Passenger-rated accelerators no longer exist; all human travel is by shuttle and tug.
- About small launchers: Pre-Fall mine-site accelerators that once lofted loads to Mercury or solar orbit have little use today. Some remain buried and half-functional — curiosities or clandestine tools for those who prefer their cargo unregistered.
Settlements
Mercury’s population lives underground, concentrated at the poles where sunlight and temperature swings are least severe.
- Goethe (North Pole) — The older pole, its mining tunnels date to the Golden Age. Goethe is the industrial heart of Mercury: austere, methodical, proud of endurance. Its people speak with clipped precision and favor sturdy, modular designs. The Solar Line Beta complex stands on its periphery, flanked by foundries that never sleep. Goethe’s creed is that nothing truly fails — it can always be repaired, reforged, or reimagined within limits.
- Cervantes (South Pole) — Once the Dedalus Project’s R&R and administrative hub, built as a city of glass, ceramic, and light for engineers working near the Sun. After the Fall, its surviving staff — highly educated and technically daring — repurposed the settlement into a foundry city. The vast recreation domes and surface spin habs that once housed leisure districts now stand abandoned or converted to storage. The Solar Line Delta launches from its southern plain. Cervantes’ citizens value fluency — in speech, art, and design — and their architecture still follows sweeping curves rather than the north’s angles. If Goethe makes the tools, Cervantes designs the systems that use them.
Subsurface Transport
High-speed hard-vacuum maglev galleries link Goethe and Cervantes through the deep crust, with laterals to mine clusters and power wells. Few ever travel the surface; maintenance crews and solar observers are among the rare few who see Mercury’s horizon.
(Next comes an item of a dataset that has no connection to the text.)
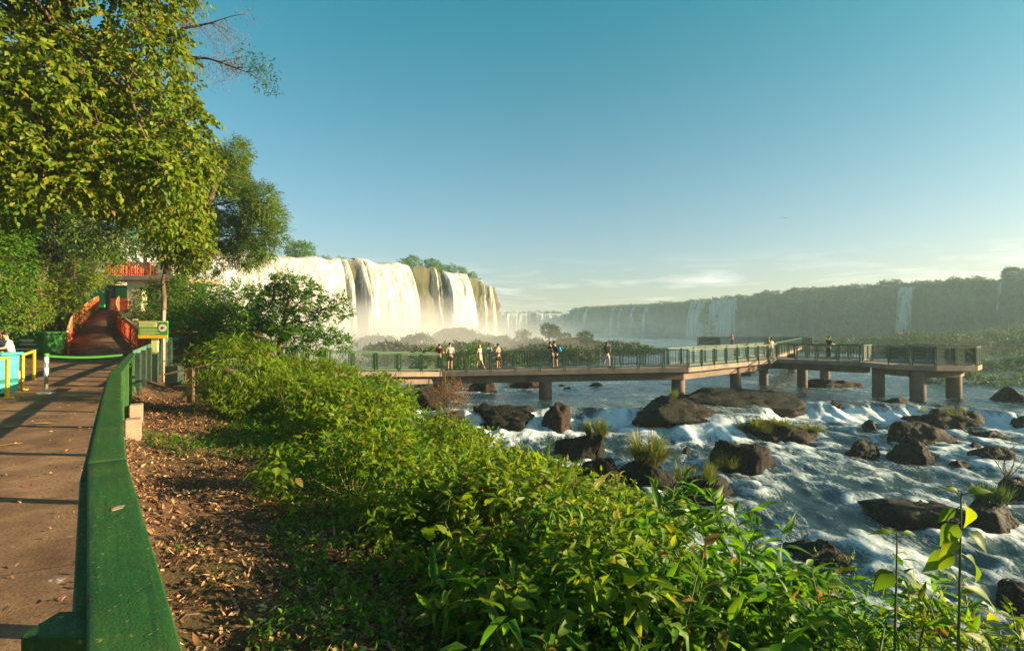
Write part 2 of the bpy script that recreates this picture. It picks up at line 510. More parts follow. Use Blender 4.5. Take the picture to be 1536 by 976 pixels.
MT['dark_wood'] = plain('dark_green_post', (0.022, 0.040, 0.026), 0.7, 0.4, 6.0, 0.4)
MT['brown_wood'] = plain('brown_wood', (0.10, 0.055, 0.033), 0.7, 0.4, 6.0, 0.5)
MT['rail_green'] = plain('railing_green_paint', (0.034, 0.080, 0.036), 0.45, 0.3, 9.0, 0.1)
MT['rail_dark'] = plain('railing_infill_dark', (0.018, 0.034, 0.020), 0.5, 0.3, 9.0, 0.1)
MT['red_paint'] = plain('red_railing_paint', (0.42, 0.060, 0.018), 0.6, 0.35, 4.0, 0.3)
MT['rail_yellow'] = plain('varnished_handrail', (0.45, 0.30, 0.10), 0.45, 0.3, 6.0, 0.2)
MT['yellow'] = plain('yellow_paint', (0.72, 0.42, 0.02), 0.45, 0.2, 8.0, 0.1)
MT['road_yellow'] = plain('worn_yellow_marking', (0.50, 0.30, 0.04), 0.85, 0.5, 9.0, 0.3)
MT['green_plastic'] = plain('green_plastic', (0.030, 0.115, 0.022), 0.45, 0.2, 3.0, 0.05)
MT['teal_plastic'] = plain('teal_plastic', (0.06, 0.40, 0.33), 0.45, 0.15, 3.0, 0.05)
MT['dark_teal'] = plain('dark_teal_print', (0.015, 0.14, 0.13), 0.45, 0.1)
MT['black'] = plain('black_rubber', (0.015, 0.015, 0.015), 0.6, 0.2)
MT['white'] = plain('white_paint', (0.75, 0.74, 0.70), 0.5, 0.06)
MT['sign_green'] = plain('sign_green', (0.045, 0.24, 0.035), 0.5, 0.1)
MT['sign_pale'] = plain('sign_pale_yellow', (0.62, 0.58, 0.22), 0.5, 0.08)
MT['sign_pink'] = plain('sign_badge', (0.70, 0.52, 0.44), 0.5, 0.08)
MT['belt'] = plain('belt_green', (0.07, 0.30, 0.04), 0.6, 0.1)
MT['steel'] = plain('brushed_steel', (0.55, 0.52, 0.46), 0.35, 0.1, 20, 0.05, 0.5, 0.8)
MT['pole'] = plain('grey_pole_paint', (0.36, 0.27, 0.20), 0.5, 0.2)
MT['cream_wall'] = plain('cream_render', (0.50, 0.42, 0.22), 0.85, 0.12, 3.0, 0.2)
MT['wall_dark'] = plain('dark_interior_wall', (0.035, 0.025, 0.020), 0.85, 0.2)
MT['wall_green'] = plain('green_wall_panel', (0.03, 0.30, 0.05), 0.6, 0.1)
MT['beige_cloth'] = plain('beige_cloth', (0.42, 0.24, 0.13), 0.9, 0.25, 8, 0.4)

def cloth(name, col):
    return plain(name, col, 0.9, 0.18, 14.0, 0.3, 0.15)

# ------------------------------------------------------------------ terrain
RAIL = [(-0.30, -6.0), (-0.36, 0.55), (-2.04, 2.56), (-3.73, 4.75), (-6.05, 7.7), (-10.6, 14.3), (-12.9, 18.5), (-14.2, 22.5), (-17.6, 24.6), (-25.0, 34.0), (-32.6, 42.0), (-70.0, 90.0)]
_ry = np.array([p[1] for p in RAIL]); _rx = np.array([p[0] for p in RAIL])
def rail_x(Y):
    return np.interp(Y, _ry, _rx)
def path_z(Y):
    return 0.45 * np.clip((np.asarray(Y, float) - 14.0) / 10.5, 0, 1)
def bank_s(X, Y):
    return (X - rail_x(Y)) * 0.79
LEDGE = [(-30, 26), (-5, 27), (1, 27.3), (3.5, 28.3), (6, 28.3), (8, 26.0), (12, 26.0), (15.5, 31.2), (21.5, 31.0), (24, 30), (27, 28), (33, 27.5), (80, 27)]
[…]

- Freight Pods: Maglev slugs move ore and finished goods at 300–800 m/s.
- Depth & Stability: Main trunks run deep to avoid diurnal thermal stress and crust creep. Expansion chambers, slip-joint segments, and cooled gallery rings absorb motion from day–night cycling and mercuryquakes.
- Gas Management: Local outgassing is vented to cold sumps and captured; alarms isolate sections if pressure rises above trace.
Environment
The day side remains a world of molten metal rivers and 700 K heat; the night side sinks below 100 K. The poles offer relative safety but still face radiation storms. All major facilities include deep shelters and redundant communication tunnels. When the Sun flares, surface work halts and the planet waits it out underground.
Orbit and Hazards
Low Mercury orbit is still crowded with Dedalus debris — slag, mirror shards, and dead platforms. Most cargo bypasses orbit entirely, fired straight to interplanetary trajectories. Salvage and tug crews work the remaining fields between launch campaigns. Relics in heliocentric orbits near Mercury remain the richest prize and the greatest hazard, dense with exotic materials and unpredictable radiation.
Adventure Hooks
- Tunnel Gas: Industrial waste gas forces a maglev train to stop halfway. Life support is limited and both rail and train are damaged. Passengers may panic. Perhaps it was sabotage, even a terrorist attack? Possible rescue from the surface — but the tunnel is deep and sunrise is coming.
- Clandestine Shot: A client wants a repaired pre-Fall “small launcher” brought online to fire an unregistered cargo into solar orbit during a flare blackout. What’s in the crate — and who else knows?
- Cervantes Ghosts: One of Cervantes’ luxury spin habitats from Dedalus days has reactivated, broadcasting ancient maintenance codes. Power readings show active life support. Cervantes command wants it secured before whoever restarted it finishes whatever they’re doing inside.
- Graveyard Shift: A critical component must be recovered from a spin hab that did not survive the Fall. It’s been twenty years, but the bodies are all still there, preserved by vacuum and cold. Security systems might still be active — and the structure itself is failing.
- Cold Light District: A half-buried centrifuge ring from the Dedalus era has become home to workers and squatters. The ring drifts in slow precession, creaking against its foundations. Life support is patched together, stealing power from nearby habs. When the theft is noticed, the section begins to overheat and collapse — can anyone get out before it fails completely?
- Before the Dawn: A shuttle has been forced to land near an abandoned equatorial hab. The habitat no longer spins, so its gravity is near zero and its life support is powered by the shuttle’s salvaged batteries. Goethe and Cervantes authorities argue over who is responsible — and who will risk a rescue before sunrise.
- Sun Ascendant: An extremist sect of Helians hijacks a train or shuttle, demanding that the “rape of the Sun’s metals” be stopped. Can they be negotiated with, can you take back control of the vehicle — or will it end in violence?